17 de agosto de 2011

O HOMEM NÃO DESEJA A PAZ

(IMAGEM RETIRADA DAQUI)

"Que estranho bicho o homem. O que ele mais deseja no convívio inter-humano não é afinal a paz, a concórdia, o sossego colectivo. O que ele deseja realmente é a guerra, o risco ao menos disso, e no fundo o desastre, o infortúnio. Ele não foi feito para a conquista de seja o que for, mas só para o conquistar seja o que for. Poucos homens afirmaram que a guerra é um bem (Hegel, por exemplo), mas é isso que no fundo desejam. A guerra é o perigo, o desafio ao destino, a possibilidade de triunfo, mas sobretudo a inquietação em acção. Da paz se diz que é «podre», porque é o estarmos recaídos sobre nós, a inactividade, a derrota que sobrevém não apenas ao que ficou derrotado, mas ainda ou sobretudo ao que venceu. O que ficou derrotado é o mais feliz pela necessidade iniludível de tentar de novo a sorte. Mas o que venceu não tem paz senão por algum tempo no seu coração alvoroçado. A guerra é o estado natural do bicho humano, ele não pode suportar a felicidade a que aspirou. Como o grupo de futebol, qualquer vitória alcançada é o estímulo insuportável para vencer outra vez.

Imaginar o mundo pacificado em aceitação e contentamento consigo é apenas o mito que justifique a continuação da guerra. A paz é insuportável como a pasmaceira. Nas situações mais vulgares, nós vemos a imperiosa necessidade de desafiar, irritar, provocar, agredir, sem razão nenhuma que não seja a de agitar a quietude, destruir a estagnação, fazer surgir o risco, a aventura. É o que leva o jogador a jogar, mesmo que não necessite de ganhar, pelo puro prazer de saborear o poder perder para a hipótese de não perder e ganhar. A excelência de nós próprios só se entende se se afirmar sobre o que o não é.

Numa sociedade de ricaços ninguém era feliz. Seria então necessário que por qualquer coisa houvesse alguns felizes sobre a infelicidade dos outros. O homem é o lobo do homem para que este possa ser o cordeiro daquele. Nenhuma luta se destina a criar a justiça, mas apenas a instaurar a injustiça. O homem é um ser sem remédio. Todo o remédio que ele quiser inventar é só para sobrepor a razão ao irracional que de facto é. Toda a história das guerras é uma parada de comédia para iludir a sua invencível condição de tragédia. A verdade dele é o crime. E tudo o mais é um pretexto para o disfarçar. A fábula do lobo e do cordeiro já disse tudo. A superioridade do homem sobre o lobo é que ele tem mais imaginação para inventar razões. A superioridade do homem sobre o lobo é que ele tem mais hábitos de educação. E a razão é uma forma de sermos educados." - Vergílio Ferreira, in 'Conta-Corrente IV'


Vergílio Ferreira é essencialmente um escritor pensante, e curiosamente (ou talvez nem por isso) escolheu como principal profissão, a de professor. A sua escrita é dominada pelo tema do Homem, e em termos filosóficos raia o existencialismo, mesmo que na sua vasta obra o negue por diversas vezes. Preocupa-o a razão humana e os seus debates internos, mas essencialmente, é o futuro que lhe demanda a escrita.
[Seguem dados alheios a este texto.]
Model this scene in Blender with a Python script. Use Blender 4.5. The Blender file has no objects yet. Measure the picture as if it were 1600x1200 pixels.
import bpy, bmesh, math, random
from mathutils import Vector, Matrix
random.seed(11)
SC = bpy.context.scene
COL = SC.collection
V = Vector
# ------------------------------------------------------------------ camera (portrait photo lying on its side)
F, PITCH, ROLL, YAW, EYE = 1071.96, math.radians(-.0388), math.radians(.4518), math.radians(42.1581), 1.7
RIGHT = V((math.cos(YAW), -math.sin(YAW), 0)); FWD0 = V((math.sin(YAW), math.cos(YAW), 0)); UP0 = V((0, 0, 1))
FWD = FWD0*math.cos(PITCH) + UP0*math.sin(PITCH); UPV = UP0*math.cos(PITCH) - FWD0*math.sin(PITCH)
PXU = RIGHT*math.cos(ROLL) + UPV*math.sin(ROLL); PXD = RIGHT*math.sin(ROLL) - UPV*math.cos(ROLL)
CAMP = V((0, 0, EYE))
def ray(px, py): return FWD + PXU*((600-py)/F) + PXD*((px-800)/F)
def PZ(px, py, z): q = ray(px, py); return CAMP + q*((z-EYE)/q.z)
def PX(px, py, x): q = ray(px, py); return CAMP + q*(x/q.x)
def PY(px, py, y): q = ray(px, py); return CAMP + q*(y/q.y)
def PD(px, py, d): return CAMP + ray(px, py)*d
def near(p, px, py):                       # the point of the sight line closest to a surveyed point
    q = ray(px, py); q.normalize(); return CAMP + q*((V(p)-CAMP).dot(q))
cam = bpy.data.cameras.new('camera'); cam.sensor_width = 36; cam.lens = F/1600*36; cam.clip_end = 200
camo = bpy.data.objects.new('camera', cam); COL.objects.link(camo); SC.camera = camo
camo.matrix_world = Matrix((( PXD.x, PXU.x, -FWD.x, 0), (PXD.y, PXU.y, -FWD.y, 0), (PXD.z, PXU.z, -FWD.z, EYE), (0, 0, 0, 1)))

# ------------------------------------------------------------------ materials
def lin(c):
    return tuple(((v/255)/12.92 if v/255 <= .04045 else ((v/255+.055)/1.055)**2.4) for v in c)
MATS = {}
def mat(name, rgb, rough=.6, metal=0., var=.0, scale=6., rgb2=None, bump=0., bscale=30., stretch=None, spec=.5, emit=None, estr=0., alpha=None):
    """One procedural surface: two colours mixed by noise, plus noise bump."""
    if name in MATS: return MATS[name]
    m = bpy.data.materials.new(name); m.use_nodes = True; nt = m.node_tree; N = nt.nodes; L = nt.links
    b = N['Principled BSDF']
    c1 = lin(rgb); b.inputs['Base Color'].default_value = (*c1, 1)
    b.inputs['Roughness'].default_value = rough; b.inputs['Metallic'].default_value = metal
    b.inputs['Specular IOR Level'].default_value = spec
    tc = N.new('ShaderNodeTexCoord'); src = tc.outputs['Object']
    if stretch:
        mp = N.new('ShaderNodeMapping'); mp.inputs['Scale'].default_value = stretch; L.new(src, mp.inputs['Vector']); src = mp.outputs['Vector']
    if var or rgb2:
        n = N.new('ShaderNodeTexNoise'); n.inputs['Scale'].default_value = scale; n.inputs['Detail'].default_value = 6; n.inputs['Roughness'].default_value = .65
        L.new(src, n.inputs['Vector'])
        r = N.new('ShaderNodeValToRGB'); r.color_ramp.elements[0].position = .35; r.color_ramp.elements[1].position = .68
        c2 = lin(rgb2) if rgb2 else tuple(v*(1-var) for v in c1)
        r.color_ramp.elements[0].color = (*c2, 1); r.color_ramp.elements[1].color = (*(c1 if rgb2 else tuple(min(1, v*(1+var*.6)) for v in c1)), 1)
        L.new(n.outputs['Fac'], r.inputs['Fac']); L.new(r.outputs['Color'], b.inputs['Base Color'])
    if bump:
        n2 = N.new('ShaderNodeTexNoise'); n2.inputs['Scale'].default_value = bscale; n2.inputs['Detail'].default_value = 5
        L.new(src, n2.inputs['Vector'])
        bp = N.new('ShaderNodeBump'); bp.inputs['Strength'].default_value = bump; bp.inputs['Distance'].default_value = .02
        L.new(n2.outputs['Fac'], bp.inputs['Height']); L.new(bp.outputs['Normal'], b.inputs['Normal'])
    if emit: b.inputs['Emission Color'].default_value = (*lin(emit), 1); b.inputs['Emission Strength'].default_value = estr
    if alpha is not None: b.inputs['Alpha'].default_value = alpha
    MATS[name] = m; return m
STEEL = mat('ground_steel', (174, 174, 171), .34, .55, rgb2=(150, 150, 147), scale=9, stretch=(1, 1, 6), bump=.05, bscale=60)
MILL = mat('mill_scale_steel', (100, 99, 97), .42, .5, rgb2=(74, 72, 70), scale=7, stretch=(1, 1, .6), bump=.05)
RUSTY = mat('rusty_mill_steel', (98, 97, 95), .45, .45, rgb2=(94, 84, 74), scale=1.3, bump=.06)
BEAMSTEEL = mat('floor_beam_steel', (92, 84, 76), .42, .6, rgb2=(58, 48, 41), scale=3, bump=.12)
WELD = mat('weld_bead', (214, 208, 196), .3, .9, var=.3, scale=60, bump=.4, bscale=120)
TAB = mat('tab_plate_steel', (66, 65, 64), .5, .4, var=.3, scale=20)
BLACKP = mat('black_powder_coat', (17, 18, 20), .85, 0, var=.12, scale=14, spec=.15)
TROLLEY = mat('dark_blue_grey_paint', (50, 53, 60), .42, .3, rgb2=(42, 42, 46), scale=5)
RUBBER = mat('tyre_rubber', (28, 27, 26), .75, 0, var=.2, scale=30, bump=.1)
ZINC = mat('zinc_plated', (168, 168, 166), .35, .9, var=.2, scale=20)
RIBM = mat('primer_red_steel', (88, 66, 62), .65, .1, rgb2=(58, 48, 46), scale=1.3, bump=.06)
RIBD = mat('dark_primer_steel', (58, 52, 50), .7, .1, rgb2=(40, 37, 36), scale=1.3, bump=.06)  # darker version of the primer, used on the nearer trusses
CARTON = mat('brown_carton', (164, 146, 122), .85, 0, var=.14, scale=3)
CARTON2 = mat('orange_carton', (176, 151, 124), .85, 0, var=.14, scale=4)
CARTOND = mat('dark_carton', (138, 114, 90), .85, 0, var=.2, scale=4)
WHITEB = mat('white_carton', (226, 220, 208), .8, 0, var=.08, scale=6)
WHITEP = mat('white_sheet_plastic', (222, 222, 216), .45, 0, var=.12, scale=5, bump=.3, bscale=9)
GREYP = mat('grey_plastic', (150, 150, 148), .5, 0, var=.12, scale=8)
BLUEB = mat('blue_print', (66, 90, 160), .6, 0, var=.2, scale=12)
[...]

Não é a primeira vez que publico textos de Vergílio Ferreira, e não o faço por mero gosto pessoal, faço-o porque no meio das tecnologias, das idas e vindas à Lua e de toda a azáfama do quotidiano, esqueceu-se o pensar. E é preciso escutar de todos os lados, sem olhar a quadrantes, classes, ou estilos. È preciso, igualmente, ter-se a noção de que não somos o futuro. Além de nós existirão (bem queiram os homens e já agora os deuses) centenas, senão, milhares de gerações e essas sim serão o futuro, a nós cabe-nos o hoje, o aqui e o agora, a nós cabe-nos o trabalho de criar o futuro, de passar a herança, e queiram os homens, que ela não se traduza numa mão cheia de nada e noutra cheia de fome. Pobre não é aquele que não tem bens, é aquele que não quer para si a responsabilidade e oportunidade de os criar.